Illinois House Republican Leader Jim Durkin said he was shut out of the process and called the appropriations “false promises.”

“This is day two of Groundhog’s Day, in which we are going to sponsor legislation which as we said yesterday, is ‘feel-good legislation’ but there’s no way to fund it,” Durkin said. “. . . You know, you know you can’t fund this bill.”

But Flynn Currie, House majority leader, said the bills give students and those needing social services a shot in the arm.

“Unless we make the spending authority available to the comptroller, these programs, these items are absolutely out of luck. We will have slammed the door shut in their faces. I think that is unacceptable. It is irresponsible and it is not appropriate for the members of this Assembly,” Currie said.

Before the session, Tim Nuding, the state’s budget director sent a memo to members of the House, calling the bills unaffordable.

“Knowingly promising way more than can be delivered is disingenuous at best, if not downright dishonest,” Nuding said in the memo.

A Rauner aide confirmed the governor will veto both bills.

“Instead of considering any one of the real solutions that have bipartisan support to fund MAP grants and higher education, House Democrats passed a plan that isn’t paid for.
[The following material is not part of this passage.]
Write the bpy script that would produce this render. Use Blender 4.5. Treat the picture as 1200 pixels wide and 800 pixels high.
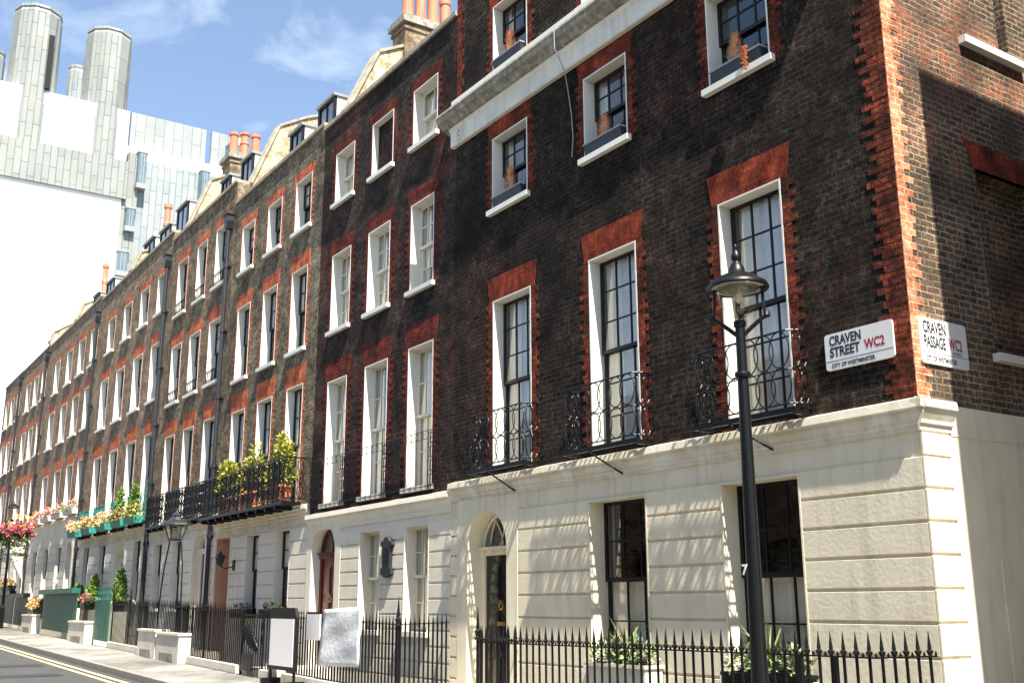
import bpy, math, random
from mathutils import Vector, Matrix
R = math.radians
random.seed(7)
for o in list(bpy.data.objects): bpy.data.objects.remove(o)
sc = bpy.context.scene
COL = sc.collection
EYE = 1.6                      # everything is modelled with the eye at z=0 and lifted by this at the end

# ------------------------------------------------------------------ camera
def cam_setup():
    a, b, c = -0.982542943, 0.242041703, -4.02576512e-03
    ca, sa, cb, sb, cc, s_ = math.cos(a), math.sin(a), math.cos(b), math.sin(b), math.cos(c), math.sin(c)
    f = Vector((sa*cb, ca*cb, sb)); r = Vector((ca, -sa, 0)); u = r.cross(f)
    r2 = cc*r + s_*u; u2 = -s_*r + cc*u
    cd = bpy.data.cameras.new('camera'); cam = bpy.data.objects.new('camera', cd); COL.objects.link(cam)
    cam.matrix_world = Matrix(((r2.x, u2.x, -f.x, 6.30679), (r2.y, u2.y, -f.y, -9.0), (r2.z, u2.z, -f.z, EYE), (0, 0, 0, 1)))
    cd.sensor_width = 36; cd.lens = 1241.646/1200*36; cd.clip_start = .05; cd.clip_end = 2000
    sc.camera = cam
cam_setup()

# ------------------------------------------------------------------ light
SUN = Vector((1, -0.19, 1.6)).normalized()
elev = math.asin(SUN.z); az = math.atan2(SUN.x, SUN.y)      # azimuth from +Y towards +X
SKY_STRENGTH, SUN_STRENGTH, EXPOSURE = 0.088, 5.0, 1.48
w = bpy.data.worlds.new('World'); sc.world = w; w.use_nodes = True
nt = w.node_tree; nt.nodes.clear()
def N(t, nt=None, **k):
    n = nt.nodes.new(t)
    for a, v in k.items():
        if a == 'inp':
            for kk, vv in v.items(): n.inputs[kk].default_value = vv
        else: setattr(n, a, v)
    return n
out = N('ShaderNodeOutputWorld', nt); bg = N('ShaderNodeBackground', nt, inp={'Strength': SKY_STRENGTH})
sky = N('ShaderNodeTexSky', nt); sky.sky_type = 'NISHITA'; sky.sun_disc = False
sky.sun_elevation = elev; sky.sun_rotation = az; sky.air_density = 1.0; sky.dust_density = 0.6; sky.ozone_density = 1.0
tc = N('ShaderNodeTexCoord', nt)
# wispy clouds plus one bright cloud bank low over the far end of the street
mp = N('ShaderNodeMapping', nt); mp.inputs['Scale'].default_value = (1.2, 2.6, 4.5)
no = N('ShaderNodeTexNoise', nt, inp={'Scale': 2.6, 'Detail': 7.0, 'Roughness': .58, 'Distortion': .5})
rmp = N('ShaderNodeValToRGB', nt); rmp.color_ramp.elements[0].position = .50; rmp.color_ramp.elements[1].position = .80
vd = N('ShaderNodeVectorMath', nt, operation='DISTANCE'); vd.inputs[1].default_value = (-0.97, 0.02, 0.20)
mr = N('ShaderNodeMapRange', nt, inp={1: .06, 2: .26, 3: 1.0, 4: 0.0}); mr.interpolation_type = 'SMOOTHSTEP'
sm = N('ShaderNodeMath', nt, operation='ADD'); sm.use_clamp = True
m2 = N('ShaderNodeMath', nt, operation='MULTIPLY_ADD', inp={1: .42, 2: .03})
mx = N('ShaderNodeMixRGB', nt, inp={'Color2': (8.2, 9.0, 9.3, 1)})
L = nt.links.new
L(tc.outputs['Generated'], mp.inputs[0]); L(mp.outputs[0], no.inputs['Vector']); L(no.outputs['Fac'], rmp.inputs[0])
L(rmp.outputs[0], m2.inputs[0]); L(tc.outputs['Generated'], vd.inputs[0]); L(vd.outputs['Value'], mr.inputs[0])
L(m2.outputs[0], sm.inputs[0]); L(mr.outputs[0], sm.inputs[1]); L(sm.outputs[0], mx.inputs['Fac'])
L(sky.outputs[0], mx.inputs['Color1']); L(mx.outputs[0], bg.inputs['Color']); L(bg.outputs[0], out.inputs[0])
sd = bpy.data.lights.new('sun', 'SUN'); so = bpy.data.objects.new('sun', sd); COL.objects.link(so)
sd.energy = SUN_STRENGTH; sd.angle = R(.55); sd.color = (1.0, .94, .82)
so.rotation_euler = SUN.to_track_quat('Z', 'Y').to_euler()
vs = sc.view_settings; vs.view_transform = 'Standard'; vs.look = 'None'; vs.gamma = 1; vs.exposure = EXPOSURE; vs.use_curve_mapping = False
sc.render.engine = 'CYCLES'

# ------------------------------------------------------------------ materials
def mat(name):
    m = bpy.data.materials.new(name); m.use_nodes = True; nt = m.node_tree
    for n in list(nt.nodes):
        if n.type != 'OUTPUT_MATERIAL' and n.type != 'BSDF_PRINCIPLED': nt.nodes.remove(n)
    return m, nt, nt.nodes['Principled BSDF']
def wallcoord(nt, swap=False):
    g = N('ShaderNodeNewGeometry', nt); s = N('ShaderNodeSeparateXYZ', nt); c = N('ShaderNodeCombineXYZ', nt)
    a = N('ShaderNodeMath', nt, operation='ADD'); l = nt.links.new
    l(g.outputs['Position'], s.inputs[0]); l(s.outputs[0], a.inputs[0]); l(s.outputs[1], a.inputs[1])
    if swap: l(a.outputs[0], c.inputs[1]); l(s.outputs[2], c.inputs[0])
    else: l(a.outputs[0], c.inputs[0]); l(s.outputs[2], c.inputs[1])
    return c, g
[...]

Only in Illinois is that considered ‘compromise,’ ” Rauner said in a statement after the session.

Rauner urged legislators to stay in town and meet about “real bipartisan solutions,” instead of voting on “sham bills and continuing a crisis for political gain.”

Rauner prefers another bill, co-sponsored by Rep. Ken Dunkin, D-Chicago, that would provide $160 million in emergency assistance and $40 million for community colleges.